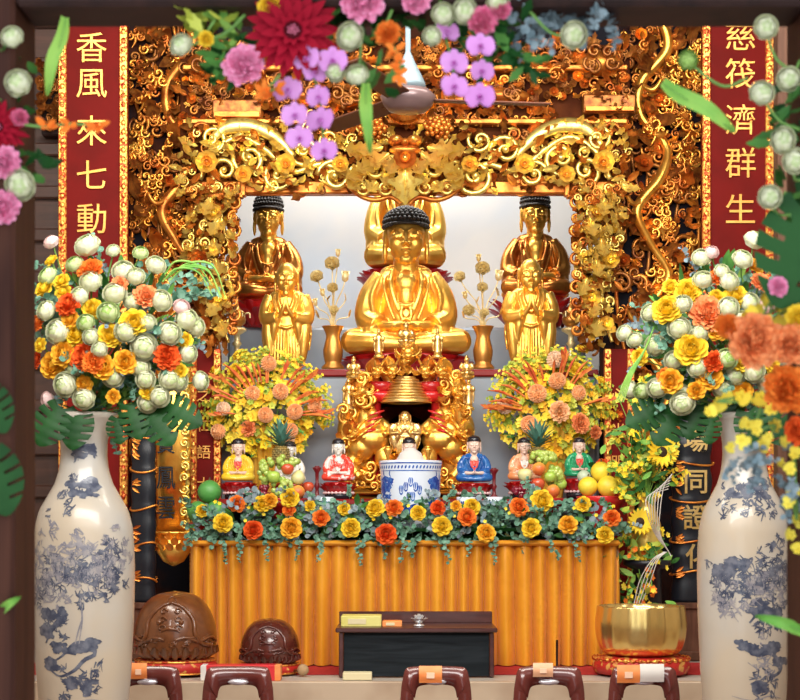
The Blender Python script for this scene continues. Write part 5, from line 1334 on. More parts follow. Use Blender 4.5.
def ell_fol(mb, t, C, rx, ry, u, rr, n, L, lr, depth=.5, mi=0, droop=.4, up=False, back=True, kind='euc'):
    for k in range(n):
        d = rand_dir(rr)
        if d.y > .3 and not back: d.y *= -.5
        q = rr.uniform(.35, .85)
        p = C+Vector((d.x*rx*u*q, d.y*rx*u*depth*q, d.z*ry*u*q))
        dd = d+Vector((0, 0, .3 if up else 0))
        if kind == 'euc': euc_sprig(mb, p, dd, L*rr.uniform(.6, 1.1), rr, mi, lr, droop=droop)
        else:
            l = L*rr.uniform(.6, 1.1); mb.add(leaf(l, l*rr.uniform(.25, .4), 7, 3, .25, rr.uniform(.3, .9)), mi, frame(dd, (rr.uniform(-.5, .5), -1, .6), p))
def vcrop(cx, cy, ox, oy, sc_): return ox+cx/sc_, oy+cy/sc_
LB = '''255 75 w 11.5;330 90 w 7;150 65 k 8;218 130 g 8;360 150 w 11;395 165 w 9;455 132 w 9;140 165 g 10;265 180 w 11;232 222 w 9;335 213 w 10;385 238 w 8;470 235 w 10;135 265 w 9.5;315 270 g 10;170 325 w 12;365 325 w 9;495 330 w 10.5;545 290 w 11;570 310 w 9;420 370 w 12;410 430 w 9;190 480 w 10.5;245 520 w 9.5;330 455 w 10.5;425 465 w 9;495 465 w 10;520 470 w 9;585 470 w 9.5;465 515 w 10;430 535 w 9;140 525 k 8;550 390 w 9;290 378 w 8;250 300 g 8;215 430 w 8;410 97 g 7.5;430 300 w 8;265 340 w 8;530 255 k 8;
150 120 y 6;130 200 y 8;185 210 y 7;270 260 y 9;390 300 y 10.5;225 333 y 11.5;320 338 y 10;118 365 y 6;185 390 d 10.5;155 425 d 10.5;365 415 d 10;300 430 d 10.5;245 480 d 8;540 350 y 6;525 440 y 6;330 515 d 6;180 180 y 7;430 500 y 6;205 290 d 8;
265 150 o 11;205 250 r 11;250 400 r 12.5;275 415 o 9;485 400 r 11.5;425 225 c 10;115 300 o 7;108 410 r 7;350 190 c 7'''
RB = '''655 60 w 11;620 115 w 10;500 110 w 9;530 95 k 7;580 178 w 10;505 175 w 10;580 255 w 10;435 315 w 10;495 330 w 9;445 245 w 8;350 270 w 8;275 330 w 8;305 350 w 8;365 365 w 10;420 410 w 9;490 430 w 9;595 450 w 11;370 490 w 9;445 535 w 10;445 505 w 8;290 495 w 9;655 440 w 10;640 240 w 9;575 405 g 9;325 500 g 8;560 150 w 7;620 290 w 9;
660 135 d 7;410 195 y 7;460 210 y 11;400 262 y 12;545 222 y 6;600 222 y 10;470 378 y 13;320 400 y 7;545 320 d 9;615 410 y 9;525 458 d 11;410 470 d 10;485 498 d 8;640 390 y 8;
670 185 c 9;520 278 c 15;610 320 o 11;535 415 r 9;545 170 o 7;400 460 o 8;690 250 k 8;690 330 o 10;700 410 y 10;690 480 w 9;560 490 w 9;620 500 d 9'''
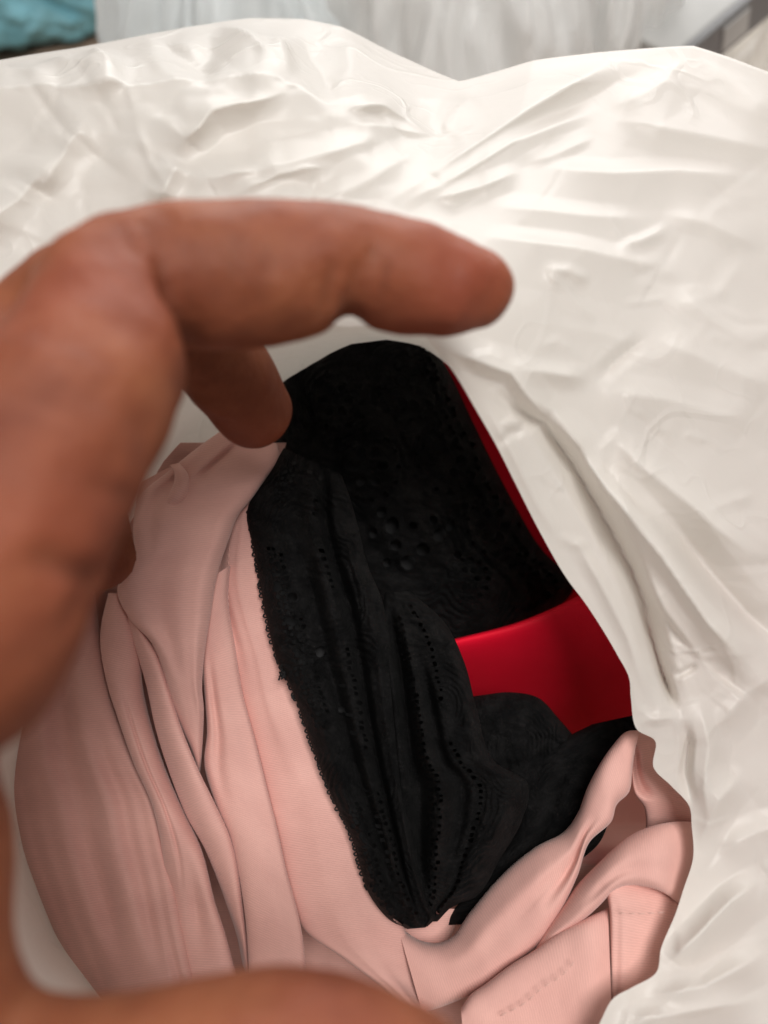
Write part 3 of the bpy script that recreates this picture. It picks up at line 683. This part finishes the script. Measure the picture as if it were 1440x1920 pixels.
    v, f = join(ps); mesh_obj('thread_tuft', v, f, M_BLACK, g)
build_lace()

# ---- red garment
def build_red():
    g = empty('red_garment', tuple(P(1000, 1250, 250)))
    tag(g, 'smooth bright red fabric garment lying deep between black lace and bag rim', 'clothing')
    K = dict(parent=g, material=M_RED)
    strip('front_roll', [(780,1216,222,790,1400,300),(860,1196,218,860,1400,296),(960,1170,215,960,1410,290),(1030,1143,214,1060,1420,284),(1080,1119,214,1150,1430,276),(1150,1085,214,1260,1430,266),(1250,1040,216,1380,1400,260)],
          bulge=16, e=1.0, seed=61, nu=60, wob=0.3, **K)
    strip('back_panel', [(700,600,258,890,640,240),(770,680,257,920,690,238),(830,790,256,985,800,237),(880,940,256,1065,940,236),(900,1050,258,1135,1060,236),(880,1130,262,1180,1130,238),(860,1230,268,1210,1200,246)],
          bulge=3, e=0.7, seed=63, wob=0.3, **K)
build_red()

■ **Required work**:
Repeat the records above exactly, leaving out any pictures they contain.

■ **Task response**:
The Blender Python script for this scene continues. Write part 5, from line 1334 on. More parts follow. Use Blender 4.5.
def ell_fol(mb, t, C, rx, ry, u, rr, n, L, lr, depth=.5, mi=0, droop=.4, up=False, back=True, kind='euc'):
    for k in range(n):
        d = rand_dir(rr)
        if d.y > .3 and not back: d.y *= -.5
        q = rr.uniform(.35, .85)
        p = C+Vector((d.x*rx*u*q, d.y*rx*u*depth*q, d.z*ry*u*q))
        dd = d+Vector((0, 0, .3 if up else 0))
        if kind == 'euc': euc_sprig(mb, p, dd, L*rr.uniform(.6, 1.1), rr, mi, lr, droop=droop)
        else:
            l = L*rr.uniform(.6, 1.1); mb.add(leaf(l, l*rr.uniform(.25, .4), 7, 3, .25, rr.uniform(.3, .9)), mi, frame(dd, (rr.uniform(-.5, .5), -1, .6), p))
def vcrop(cx, cy, ox, oy, sc_): return ox+cx/sc_, oy+cy/sc_
LB = '''255 75 w 11.5;330 90 w 7;150 65 k 8;218 130 g 8;360 150 w 11;395 165 w 9;455 132 w 9;140 165 g 10;265 180 w 11;232 222 w 9;335 213 w 10;385 238 w 8;470 235 w 10;135 265 w 9.5;315 270 g 10;170 325 w 12;365 325 w 9;495 330 w 10.5;545 290 w 11;570 310 w 9;420 370 w 12;410 430 w 9;190 480 w 10.5;245 520 w 9.5;330 455 w 10.5;425 465 w 9;495 465 w 10;520 470 w 9;585 470 w 9.5;465 515 w 10;430 535 w 9;140 525 k 8;550 390 w 9;290 378 w 8;250 300 g 8;215 430 w 8;410 97 g 7.5;430 300 w 8;265 340 w 8;530 255 k 8;
150 120 y 6;130 200 y 8;185 210 y 7;270 260 y 9;390 300 y 10.5;225 333 y 11.5;320 338 y 10;118 365 y 6;185 390 d 10.5;155 425 d 10.5;365 415 d 10;300 430 d 10.5;245 480 d 8;540 350 y 6;525 440 y 6;330 515 d 6;180 180 y 7;430 500 y 6;205 290 d 8;
265 150 o 11;205 250 r 11;250 400 r 12.5;275 415 o 9;485 400 r 11.5;425 225 c 10;115 300 o 7;108 410 r 7;350 190 c 7'''
RB = '''655 60 w 11;620 115 w 10;500 110 w 9;530 95 k 7;580 178 w 10;505 175 w 10;580 255 w 10;435 315 w 10;495 330 w 9;445 245 w 8;350 270 w 8;275 330 w 8;305 350 w 8;365 365 w 10;420 410 w 9;490 430 w 9;595 450 w 11;370 490 w 9;445 535 w 10;445 505 w 8;290 495 w 9;655 440 w 10;640 240 w 9;575 405 g 9;325 500 g 8;560 150 w 7;620 290 w 9;
660 135 d 7;410 195 y 7;460 210 y 11;400 262 y 12;545 222 y 6;600 222 y 10;470 378 y 13;320 400 y 7;545 320 d 9;615 410 y 9;525 458 d 11;410 470 d 10;485 498 d 8;640 390 y 8;
670 185 c 9;520 278 c 15;610 320 o 11;535 415 r 9;545 170 o 7;400 460 o 8;690 250 k 8;690 330 o 10;700 410 y 10;690 480 w 9;560 490 w 9;620 500 d 9'''
Write part 3 of the bpy script that recreates this picture. It picks up at line 683. This part finishes the script. Measure the picture as if it were 1440x1920 pixels.
    v, f = join(ps); mesh_obj('thread_tuft', v, f, M_BLACK, g)
build_lace()

# ---- red garment
def build_red():
    g = empty('red_garment', tuple(P(1000, 1250, 250)))
    tag(g, 'smooth bright red fabric garment lying deep between black lace and bag rim', 'clothing')
    K = dict(parent=g, material=M_RED)
    strip('front_roll', [(780,1216,222,790,1400,300),(860,1196,218,860,1400,296),(960,1170,215,960,1410,290),(1030,1143,214,1060,1420,284),(1080,1119,214,1150,1430,276),(1150,1085,214,1260,1430,266),(1250,1040,216,1380,1400,260)],
          bulge=16, e=1.0, seed=61, nu=60, wob=0.3, **K)
    strip('back_panel', [(700,600,258,890,640,240),(770,680,257,920,690,238),(830,790,256,985,800,237),(880,940,256,1065,940,236),(900,1050,258,1135,1060,236),(880,1130,262,1180,1130,238),(860,1230,268,1210,1200,246)],
          bulge=3, e=0.7, seed=63, wob=0.3, **K)
build_red()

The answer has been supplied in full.